Artist

Ottmar Liebert

Genre: New Age ,Adult Alternative ,Ethnic Fusion ,Western European ,Chamber Music ,Guitar/New Age
Origin: U.S.A
Active: 1988 - Present
Listen on Coda
Ottmar Liebert, the guitarist, composer, and producer from Germany, first gained widespread recognition during the 1990s through his Spanish-tinged instrumental recordings aimed at easy-listening audiences. He initially labeled this sound “Nouveau Flamenco.” Born in Cologne, West Germany, he passed much of his childhood accompanying his parents on journeys across Europe and Asia. At eleven he took up the guitar and soon gravitated toward flamenco, yet a rock trajectory first carried him across the Atlantic. After several years performing in Boston’s early-’80s rock clubs, he relocated to Santa Fe, New Mexico, where he refined the wordless guitar style that would soon top new-age charts. In 1989 he issued a self-released set titled Marita: Shadows and Storms under the project name Luna Negra; copies were sold through a Native American gallery in Santa Fe. Local radio embraced the recording, prompting Higher Octave Music to reissue it the next year as Nouveau Flamenco under Liebert’s own name. The album achieved instant commercial traction, attaining double-platinum status in the United States and establishing him as a leading new-age figure. Throughout the following decade he moved millions of records and collected Grammy nominations for Borrasca (1991), The Hours Between Night & Day (1993), and Opium (1996). His approach kept evolving, weaving jazz, classical, pop, and Latin threads into a singular blend.
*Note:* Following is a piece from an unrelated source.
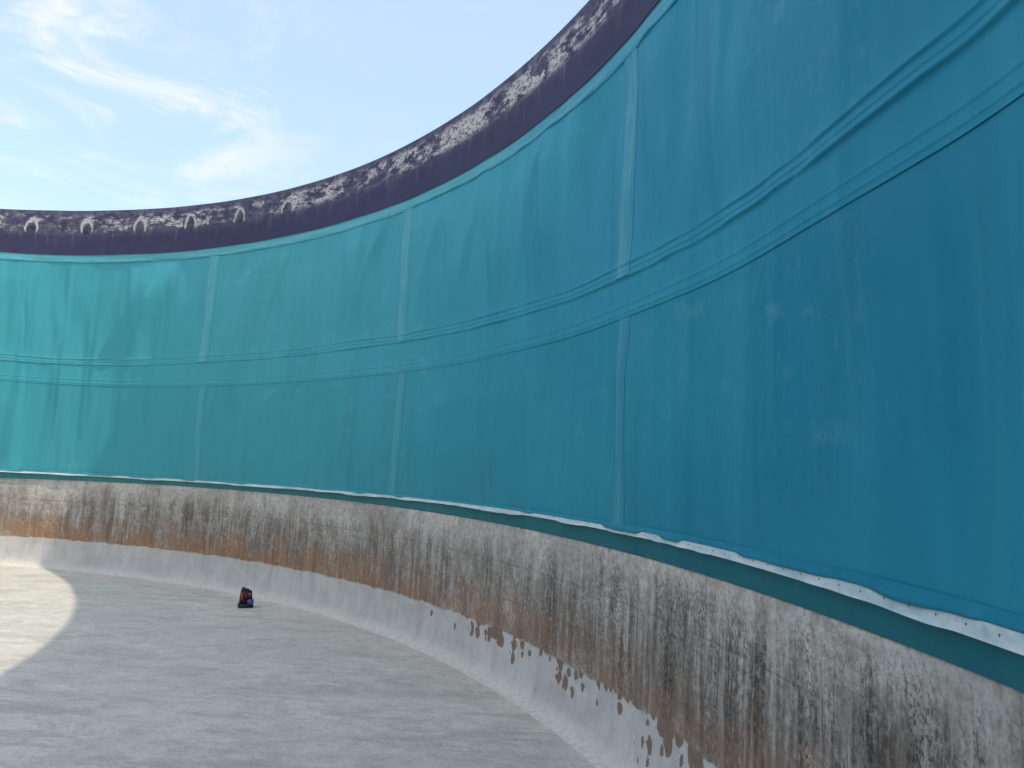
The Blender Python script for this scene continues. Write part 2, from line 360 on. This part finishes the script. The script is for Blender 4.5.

After an extended period with Epic Records, he returned to Higher Octave for the 2002 release In the Arms of Love: Lullabies 4 Children & Adults. Winter Rose appeared in 2005, marking his second holiday collection, and was followed in 2006 by the solo-guitar album One Guitar, which earned another Grammy nomination. For 2008’s Up Close he captured the music in binaural surround sound, while that same year The Scent of Light brought yet another Grammy nod. Into the next decade he maintained a steady output with Santa Fe (2011), Dune (2012), and three-oh-five (2014). Also in 2014 the anthology Bare Wood gathered highlights from 2002–2012, and 2015’s Waiting N Swan further explored a fusion of tango, flamenco, and reggae rhythms.